Quando criança, ouvia o nome desse lugar. Meu pai contava que minha avó, Leonor Pinto Ramalho, veio de lá. Seus pais, Isidro Pinto Ramalho e Luzia Pinto Ramalho, eram filhos de Antônio Pinto Ramalho e de Constancia Ramalho, agricultores em Manguenza, território de Misericórdia e hoje encravado no município de Nova Olinda. Como em toda história de sertanejo tem uma seca pelo meio, foi fugindo de uma seca "braba" que meu bisavô Isidro partiu de Piancó para o Maranhão e por lá morreu de beri-beri, uma deficiência de vitamina B1 que enfraquece o corpo e ataca o coração. A filha Leonor ficou por estas bandas ao Deus dará. 
O padre José Enfrausino Maria Ramalho, vigário de Bananeiras, mandou buscar a filha solteira e menor de seu primo Isidro, entregando-a à custódia das beatas remanescentes da Casa de Caridade fundada pelo Padre Ibiapina em Santa Fé, nas portas de Arara, bem no final do território de Moreno (Solânea), mas tudo dentro da grande Bananeiras. O tenente (da Guarda Nacional) José Rodrigues da Costa Neto, senhor do Engenho Poço Escuro, tinha filhos pequenos e a esposa, prima da menina Leonor, estava enferma. O padre, que prestava assistência espiritual àqueles parentes, levou Leonor para residir na Casa Grande do engenho e ajudar no cuidado das crianças.
Quando o tenente Zé Rodrigues ficou viúvo, Leonor já era a verdadeira mãe dos filhos da prima falecida e apegara-se àquelas crianças como se fossem suas. Mas  tinha que voltar à Casa de Santa Fé e ao convívio das beatas - era a ordem do primo-padre. Leonor resistiu. Não abandonaria aquelas crianças. O sofrimento seria recíproco, mas o da prole na orfandade materna seria maior. Uma moça solteira não pode morar na casa de um viúvo, ponderou o vigário. Era como riscar um fósforo numa lata de querosene, acrescento eu. A solução foi a mais natural possível. O viúvo casou com a prima da esposa falecida, e desse casório engendrado pelos sentimentos imaculados do padre Enfrausino nasceu o ramo da família Leite Ramalho, do Brejo. Leonor passou a chamar-se Leonor Rodrigues Ramalho e, após dar sete filhos ao tenente Zé Rodrigues, ficou viúva em 1939.
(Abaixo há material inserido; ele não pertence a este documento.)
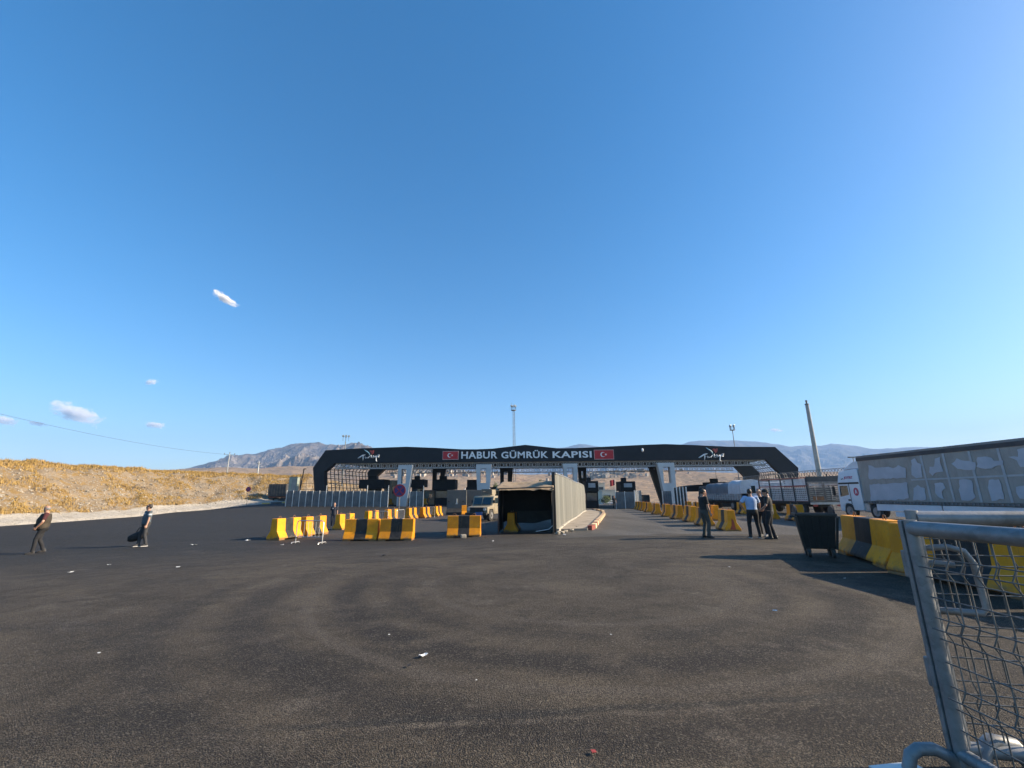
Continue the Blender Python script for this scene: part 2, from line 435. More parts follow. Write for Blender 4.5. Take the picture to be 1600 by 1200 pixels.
tag(mb.build('thorn_scrub', mat('thorn_scrub', (.15,.115,.085), (.22,.17,.12), 3, .95), fix=False), 'brown grey thorny scrub low on the slope of the bank', 'scrub', kind='stuff')

# ---- pavement beside the sheet-metal fence and its painted kerb
FN0, FN1 = Vector((2.18, 23.7)), Vector((8.54, 53.9))         # foot of the sheet-metal fence
KL = [spot(918,829.5,24.6), spot(925,827,25.6), spot(932,819,30.2), spot(938,811,36.5), spot(942,805,42), spot(941,800,49), spot(934,797,54), spot(925,795.5,57)]
mb = MB(); m_ = 40
def kl_at(u):
    u *= len(KL)-1; k = min(len(KL)-2, int(u)); t = u-k
    return Vector(KL[k])*(1-t)+Vector(KL[k+1])*t
for i in range(m_+1):
    u = i/m_; k = kl_at(u); fy_ = min(1.03, max(-.02, (k.y-23.7)/30.2)); f_ = FN0.lerp(FN1, fy_)
    for j in range(5):
        q = Vector((f_.x-.3, f_.y, 0)).lerp(Vector((k.x, k.y, 0)), j/4); mb.v.append((q.x, q.y, g(q.x, q.y)+.115))
    mb.v.append((k.x, k.y, g(k.x, k.y)-.05))
for i in range(m_):
    for j in range(5): mb.f.append((i*6+j, i*6+j+1, (i+1)*6+j+1, (i+1)*6+j))
mb.f.append((5,4,3,2,1,0))
n = Nt('pavement_concrete')
n.bump(n.noise(14, 5), .4, .02)
M_pave = n.fin(n.mix(n.step(n.noise(.9, 6, .65), .4, .66), (.36,.31,.25), (.26,.225,.18)), .92, None, .15)
tag(mb.build('pavement', M_pave), kind='structure')
def kerb(name, pts, hgt, ca, cb, L=.5, wd=.16):
    """painted kerb as one strip; the two paints alternate block by block"""
    mb = MB(); Ma = mat('kerb_paint_'+ca[0], ca[1], ca[2], 9, .75, bump=.3); Mb = mat('kerb_paint_'+cb[0], cb[1], cb[2], 9, .75, bump=.3)
    mi = []; k = 0
    for a, b in zip(pts[:-1], pts[1:]):
        a, b = Vector(a), Vector(b); N = max(1, int((b-a).length/L))
        for i in range(N):
            p, q = a.lerp(b, (i+(0 if k % 2 else .12))/N), a.lerp(b, (i+(1.06 if k % 2 else .88))/N); c = (p+q)/2; d = q-p
            mb.box((c.x, c.y, g(c.x, c.y)+hgt/2), (d.length, wd, hgt), math.atan2(d.y, d.x)); mi += [k % 2]*6; k += 1
    o = mb.build(name, [Ma, Mb]); o.data.polygons.foreach_set('material_index', mi); tag(o, kind='structure'); return o
WHITE = ('white', (.72,.68,.60), (.5,.46,.4)); RED = ('red', (.27,.06,.04), (.22,.07,.05)); YEL = ('yellow', (.62,.42,.10), (.45,.34,.15)); BLK = ('black', (.035,.035,.035), (.07,.065,.06))
kerb('kerb', [(x+.1, y, z) for x, y, z in KL], .24, RED, ('cream', (.74,.60,.34), (.62,.5,.3)), 1.0, .24)
kerb('kerb', [(-41.6,74.3,0),(-38.9,75.6,0),(-36.2,76.2,0)], .22, YEL, BLK, 1.0, .2)
kerb('kerb', [(-34.0,76.0,0),(-29.5,75.4,0)], .2, BLK, ('pale', (.62,.55,.4), (.5,.44,.33)), 1.0, .2)

# ---- hills and mountains
n = Nt('hill_earth')
hc = n.mix(n.step(n.noise(.006, 7, .6), .40, .60), (.36,.255,.165), (.25,.19,.135))
hc = n.mix(n.step(n.noise(.03, 7, .65), .48, .64, 0, .85), hc, (.27,.20,.14))
hc = n.mix(n.step(n.noise(.16, 5, .7), .52, .62, 0, .75), hc, (.12,.10,.07)); hc = n.mix(n.step(n.noise(.011, 6, .7), .55, .68, 0, .5), hc, (.30,.17,.11))
n.bump(n.noise(.06, 7, .6), .8, 6)
M_hill = n.fin(hc, .97, None, .05)
def hill_z(px, d):
    x = (px-800)/702*d
    k = min(1, max(0, (d-190)/700)); k = k*k*(3-2*k)
    crest = np.interp(px, [-300,0,250,330,400,450,520,620,720,800,880,960,1040,1120,1200,1300,1400,1900], [30,38,46,49,45,48,44,42,38,34,33,37,41,38,36,34,30,24])
    z = -5+(crest*1.24)*k
    z += k*(14*fbm(x, d, .0035, 5, 4)+7*fbm(x, d, .012, 4, 9))*(1-.55*k)
    if d > 950: z -= (d-950)*.03
    return Vector((x, d, z))
ds = [150,175,200]+frange(220, 960, 20)+frange(1000, 1500, 60); pxs = frange(-300, 1900, 7)
mb = MB(); mb.v = [tuple(hill_z(px, d)-Vector((0,0,6 if d < 180 else 0))) for d in ds for px in pxs]; nx = len(pxs)
mb.f = [(j*nx+i, j*nx+i+1, (j+1)*nx+i+1, (j+1)*nx+i) for j in range(len(ds)-1) for i in range(nx-1)]
tag(mb.build('hills', M_hill, smooth=True, fix=False), kind='structure')

def mountain(name, prof, yr, W, m, seed, rug, step=3.0):
    px0, px1 = prof[0][0], prof[-1][0]; cols = frange(px0, px1, step); rows = frange(0, 1, 1/56)+[1.15, 1.4]
    xs_, ys_ = [p[0] for p in prof], [p[1] for p in prof]
    mb = MB()
    for k in rows:
        for px in cols:
            py = np.interp(px, xs_, ys_); top = at(px, py, yr); H = top.z+6
            kk = k if k <= 1 else 1-(k-1)*.9
            y = yr-W*(1-k)
            base = H*(kk**.85)
            x = top.x*(1-.97*(1-min(1, k))*W/yr)
            rg = (ridged(x, y, 1.0/(W*.42), 8, seed)-1.1)+.35*(ridged(x*1.6, y*.7, 1.0/(W*.13), 6, seed+3)-1.1)
            z = base+rg*rug*H*(.10+.9*math.sin(pi*min(1, kk))**1.0)*(.55 if k < 1 else .3)-6
            if k >= .999: z = base-6+rug*H*.10*fbm(x, y, 1/(W*.12), 4, seed)
            mb.v.append((x, y, z))
    nx = len(cols)
    mb.f = [(j*nx+i, j*nx+i+1, (j+1)*nx+i+1, (j+1)*nx+i) for j in range(len(rows)-1) for i in range(nx-1)]
    o = mb.build(name, m, smooth=False, fix=False); tag(o, kind='structure'); return o
n = Nt('mountain_rock')
rk = n.mix(n.step(n.noise(.004, 8, .68), .40, .60), (.17,.14,.115), (.085,.075,.065))
rk = n.mix(n.step(n.noise(.014, 7, .7, n.mapv((1,1,.35))), .50, .62, 0, .8), rk, (.29,.25,.21))
rk = n.mix(n.step(n.noise(.02, 6, .65), .55, .68, 0, .7), rk, (.06,.058,.05))
n.bump(n.noise(.012, 8, .65), 1.0, 30)
M_rock = n.fin(rk, .97, None, .05)
n = Nt('far_mountain_rock')
n.bump(n.noise(.004, 8, .6), .8, 40)
M_rock2 = n.fin(n.mix(n.step(n.noise(.0015, 7, .6), .4, .6), (.13,.12,.11), (.07,.07,.065)), .97, None, .05)
mountain('mountain', [(200,756),(250,742),(285,732),(320,725),(345,719),(370,714),(400,708),(420,702),(440,699),(455,694.5),(475,692.5),(510,694),(530,696.5),(545,696),(556,693.5),(568,698),(590,706),(620,714),(680,726),(760,742)], 2700, 1300, M_rock, 5.3, .60, 1.4)
mountain('mountain', [(700,735),(800,716),(860,703),(890,697),(903,694.5),(915,694),(930,697),(960,700),(1000,702),(1040,699),(1062,696),(1080,690),(1100,688.5),(1130,688),(1165,689),(1190,691.5),(1215,695),(1235,697.5),(1260,696),(1280,697),(1300,693.5),(1322,695),(1345,699),(1370,702),(1400,700.5),(1450,699),(1500,700),(1600,703),(1800,716)], 5600, 1900, M_rock2, 2.1, .26, 3.0)

# the town climbing the far slope reads as one mass of pale specks
mb = MB(); rs = random.Random(11)
for i in range(900):
    if rs.random() < .62: px = rs.gauss(955, 40)
    else: px = rs.uniform(610, 800)
    d = rs.uniform(560, 940); p = hill_z(px, d); s = rs.uniform(2.2, 5); h = rs.uniform(1.8, 4)
    mb.box((p.x, p.y, p.z+h/2-1), (s, rs.uniform(2.5, 5), h+2), rs.uniform(-.4, .4))
n = Nt('town_plaster'); rv = n.t.nodes.new('ShaderNodeNewGeometry').outputs['Random Per Island']
M_town = n.fin(n.mix(rv, (.20,.18,.16), (.42,.38,.33)), .9)
tag(mb.build('hillside_town', M_town), 'pale far-off houses scattered over the hillside behind the gate', 'town', kind='stuff')

# ---- clouds: small puffs of real vapour far beyond the haze
def cloud(px, py, y, wd, hg, tilt, seed, dens, label):
    c = at(px, py, y); mb = MB(); rc = random.Random(seed); s = y/702.0
    bm = bmesh.new(); bmesh.ops.create_icosphere(bm, subdivisions=4, radius=1)
    for v in bm.verts:
        k = 1+.35*noise.fractal(v.co*1.3+Vector((seed, 0, 0)), 1, 2, 4); v.co = v.co*k
        v.co = Vector((v.co.x*wd*s*.62, v.co.y*wd*s*.3, v.co.z*hg*s*.72))
    me = bpy.data.meshes.new('cloud'); bm.to_mesh(me); bm.free()
    nn = Nt('cloud_vapour'); nn.t.nodes.remove(nn.b)
    pv = nn.t.nodes.new('ShaderNodeVolumePrincipled'); pv.inputs['Color'].default_value = (1, .98, .96, 1); pv.inputs['Anisotropy'].default_value = .0
    X, Y, Z = nn.xyz()
    ax, ay, az = wd*s*.55, wd*s*.28, hg*s*.60
    r2 = nn.math('ADD', nn.math('ADD', nn.math('POWER', nn.math('DIVIDE', X, ax), 2), nn.math('POWER', nn.math('DIVIDE', Y, ay), 2)), nn.math('POWER', nn.math('DIVIDE', Z, az), 2))
    nz = nn.noise(7.5/(wd*s), 8, .68, nn.mapv((1, 1, 1.6), (seed*17.0, 0, 0)))
    d = nn.math('SUBTRACT', nn.math('MULTIPLY', nz, 4.6), nn.math('ADD', nn.math('MULTIPLY', r2, 1.15), 1.85), clamp=True)
    nn.L.new(nn.math('MULTIPLY', d, dens*.75/(hg*s)), pv.inputs['Density']); nn.L.new(pv.outputs[0], nn.out.inputs['Volume'])
    me.materials.append(nn.m)
    o = bpy.data.objects.new('cloud', me); COL.objects.link(o); o.location = c; o.rotation_euler = (0, rad(tilt), 0)
    tag(o, label, 'cloud', 'small clouds in the clear sky'); return o
cloud(351, 466, 7600, 62, 15, 33, 1, 16, 'bright slanting sliver of cloud, highest in the sky')
cloud(117, 645, 7600, 104, 30, 20, 2, 14, 'largest low puff of cloud above the bank')
cloud(4, 656, 7600, 56, 18, 14, 3, 10, 'low cloud cut by the left picture edge above the power line')
cloud(236, 597, 7600, 25, 11, -8, 4, 9, 'tiny cloud above and to the right of the largest puff')
cloud(242, 664, 7600, 42, 12, 6, 5, 8, 'thin low cloud between the largest puff and the utility pole')
cloud(58, 662, 7600, 36, 8, 10, 6, 5, 'faint wisp of cloud just under the largest puff')
cloud(1212, 672, 7600, 26, 6, 4, 7, 5, 'faint small wisp of cloud above the right mountains')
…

Uma brava mulher, essa sertaneja. Lembro-me dela, com um búzio gigante aos lábios, bochechas cheias de ar, anunciando aos trabalhadores do engenho a hora de largar o serviço. A força do som provocado por aquele berrante marinho só era comparável à força daquela mãe-viúva na condução de duas famílias: a que constituíra e a que herdara da prima. Restam poucos para contar essa história. Ela serve, pelo menos, para alimentar a curiosidade dos alunos da escola que leva o seu nome, em Borborema.
Por falar em curiosidade, lembro que era no Engenho de Poço Escuro que o futuro desembargador Luiz Sílvio Ramalho costumava passar férias. Era primo da dona da casa, pois seu pai, Zeca Ramalho, era irmão de Isidro. Diziam o meu pai e meus tios que ele adorava os banhos de rio e brincava feliz com a molecada do engenho. Fecho o parêntese.
Ao falecer, em dezembro de 1968, "Mãe Lôzinha" como a chamavam os netos vinculados à zona rural e morando mais perto dela, ou "Mamãe-três", como eu e outros netos urbanos carinhosamente a chamávamos, já podia contemplar também muitos bisnetos. Seus braços acolhedores e seu teto aconchegante foram sempre o porto seguro para todos os que nasceram dessa filha de Manguenza, manda por Deus para as terras de Poço Escuro. Ela trouxe a luz e deu vida a todos nós. 

LEITE, Ramalho. A botija de Camucá e outros assuntos aleatórios/ Ramalho Leite - João Pessoa: A União, 2014, pág. 143.